Dentro do projeto de co-edições de autores clássicos feitas pelas Universidades de Brasília e Coimbra, foi lançado no Brasil o diálogo "Lísis", de Platão, pela Editora da Universidade de Brasília, com introdução, tradução e notas de Francisco de Oliveira, da Universidade de Coimbra.
"Lísis", que versa sobre o amor entre dois rapazes -Hipótales e Lísis- pertence à grande classe dos diálogos de Platão chamados aporéticos -"sem saída". Logo no início é evidenciado esse caráter. Havia na Grécia clássica uma prática sexual considerada inocente e muito natural entre meninos e adolescentes ou entre adolescentes e adultos.

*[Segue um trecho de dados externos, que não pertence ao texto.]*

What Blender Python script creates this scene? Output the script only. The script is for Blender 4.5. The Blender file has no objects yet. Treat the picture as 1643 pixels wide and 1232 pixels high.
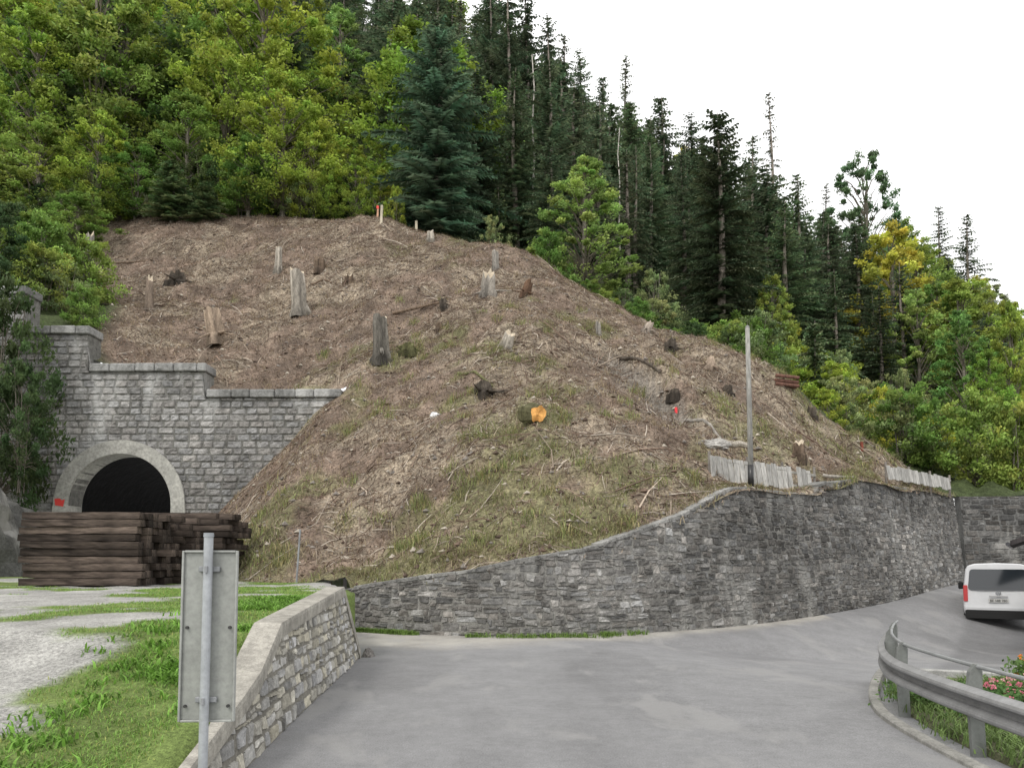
import bpy, bmesh, math, random
import numpy as np
from mathutils import Vector, Matrix
from numpy import interp
rng=np.random.default_rng(7); random.seed(7)
SC=bpy.context.scene; COL=SC.collection
F=1280.; TH=math.radians(4.0); ST=math.sin(TH); CT=math.cos(TH); CZ=1.65
PPY=900-F*math.tan(TH)          # principal point row: the lens is shifted upwards
R=math.radians
def slopes(px,py):
    xc=(px-821.5)/F; yc=(PPY-py)/F; D=CT-yc*ST
    return xc/D,(ST+yc*CT)/D
def at(px,py,Y):
    a,b=slopes(px,py); return np.array([a*Y,Y,CZ+b*Y])
def pyof(z,Y): return PPY-F*math.tan(math.atan((z-CZ)/Y)-TH)
# ------------------------------------------------------------ noise
TB=[np.random.default_rng(100+i).random((256,256)) for i in range(6)]
def vn(x,y,k=0):
    T=TB[k%6]; x=np.asarray(x,float); y=np.asarray(y,float)
    xi=np.floor(x).astype(int); yi=np.floor(y).astype(int); fx=x-xi; fy=y-yi
    fx=fx*fx*(3-2*fx); fy=fy*fy*(3-2*fy)
    a=T[xi&255,yi&255]; b=T[(xi+1)&255,yi&255]; c=T[xi&255,(yi+1)&255]; d=T[(xi+1)&255,(yi+1)&255]
    return (a*(1-fx)+b*fx)*(1-fy)+(c*(1-fx)+d*fx)*fy
def fbm(x,y,s,o=3,k=0):
    t=0;a=1;n=0
    for i in range(o):
        t=t+a*vn(np.asarray(x)/s+17.3*i,np.asarray(y)/s+9.1*i,k+i); n+=a; a*=.5; s*=.5
    return t/n
def ss(a,b,x):
    t=np.clip((np.asarray(x,float)-a)/(b-a),0,1); return t*t*(3-2*t)
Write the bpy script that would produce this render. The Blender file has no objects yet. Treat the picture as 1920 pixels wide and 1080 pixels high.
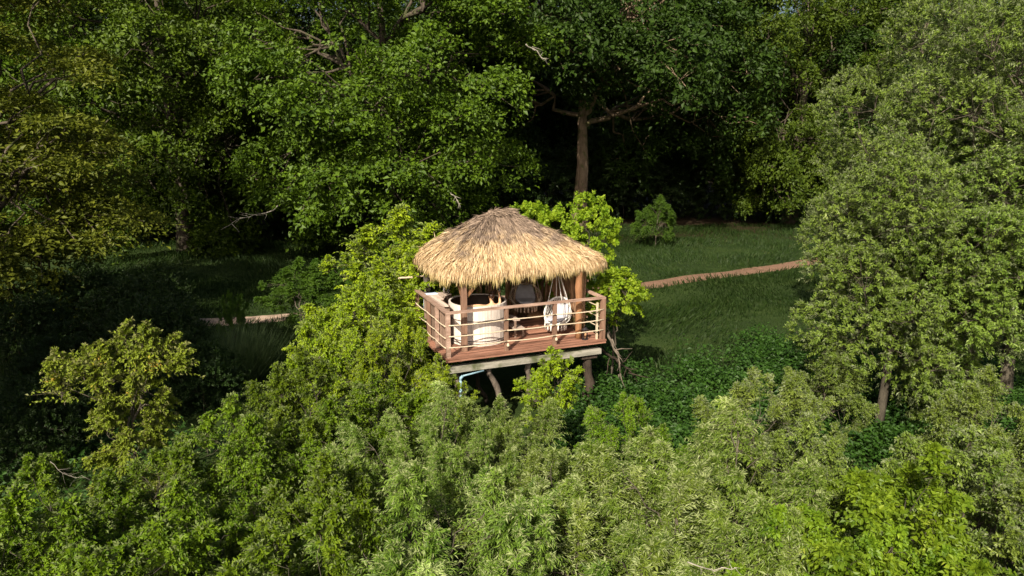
import bpy, math, random
import numpy as np
from mathutils import Vector, Matrix

# ------------------------------------------------------------------ camera, sky, sun, exposure
SC = bpy.context.scene
COL = SC.collection
CAM_H = 7.7
PITCH = 12.5
cam_data = bpy.data.cameras.new('camera')
cam_data.sensor_width = 36.0
cam_data.lens = 36.0 * 1387.0 / 1920.0
cam_data.clip_start = 0.1
cam_data.clip_end = 2000.0
cam = bpy.data.objects.new('camera', cam_data)
COL.objects.link(cam)
cam.location = (0, 0, CAM_H)
cam.rotation_euler = (math.radians(90 - PITCH), 0, 0)
SC.camera = cam

SUN_EL = math.radians(37.0)
SUN_H = Vector((-0.34, -0.94)).normalized()        # horizontal direction towards the sun
SUN_DIR = Vector((SUN_H.x * math.cos(SUN_EL), SUN_H.y * math.cos(SUN_EL), math.sin(SUN_EL)))
world = bpy.data.worlds.new('World')
SC.world = world
world.use_nodes = True
wn = world.node_tree
for n in list(wn.nodes):
    wn.nodes.remove(n)
sky = wn.nodes.new('ShaderNodeTexSky')
sky.sky_type = 'NISHITA'
sky.sun_disc = False
sky.sun_elevation = SUN_EL
sky.sun_rotation = math.atan2(SUN_H.x, SUN_H.y)
sky.air_density = 1.0
sky.dust_density = 6.0
bg = wn.nodes.new('ShaderNodeBackground')
bg.inputs['Strength'].default_value = 0.065
wo = wn.nodes.new('ShaderNodeOutputWorld')
wn.links.new(sky.outputs[0], bg.inputs[0])
wn.links.new(bg.outputs[0], wo.inputs[0])

sun_data = bpy.data.lights.new('sun', 'SUN')
sun_data.energy = 4.4
sun_data.angle = math.radians(0.5)
sun_data.color = (1.0, 0.90, 0.74)
sun = bpy.data.objects.new('sun', sun_data)
COL.objects.link(sun)
sun.location = (-20, -40, 40)
sun.rotation_euler = SUN_DIR.to_track_quat('Z', 'Y').to_euler()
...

Logo no início do diálogo (206 c), Hipótales, que ama Lísis, coloca a questão inicial a Sócrates: "Se tens algo a dizer sobre o assunto, dá-me o teu conselho: que palavras é preciso dizer ou o que é preciso fazer para nos tornarmos agradáveis aos que amamos ?".
Sócrates responde com seu sofisma por excelência: antes de responder a esta questão, é preciso examinar uma questão prévia -o que é a amizade? E, voltando-se para Lísis, pede-lhe que explique: "Quando alguém ama outrem, qual é o que se torna amigo do outro: o que ama, do que é amado; ou o que é amado, do que ama?" (212 a-b).
Ironias, humilhações intelectuais, jogos de palavras, citações de Pitágoras, Heráclito, Parmênides e uma confusão entre os conceitos de amante passivo (o que é amado) e ativo (o que ama) fazem deste diálogo uma ciranda de assuntos que não leva a lugar algum.
O que elas fazem apenas é criar aquele "espanto" teórico que, como diz Aristóteles no início da "Metafísica", marca o início do filosofar. Para Aristóteles, era este apenas o valor dos diálogos aporéticos de Platão. É enveredar-se por trilhas que não são as certas. E, como é sabido, não foi o próprio Platão quem desembaraçou o nó das aporias sofísticas -pelo contrário, Platão mostra-se o mais hábil dos sofistas quando ridiculariza Hípias ou Protágoras, sem no entanto resolver suas aporias. A rigor, os sofismas baseiam-se numa falsa concepção da teoria da linguagem, e somente Aristóteles com sua lógica formal e a teoria das categorias foi quem resolveu definitivamente este problema no "Organon" e na "Metafísica".
A esmerada tradução de Francisco de Oliveira é precedida de excelente introdução, notas explanatórias e vasta bibliografia.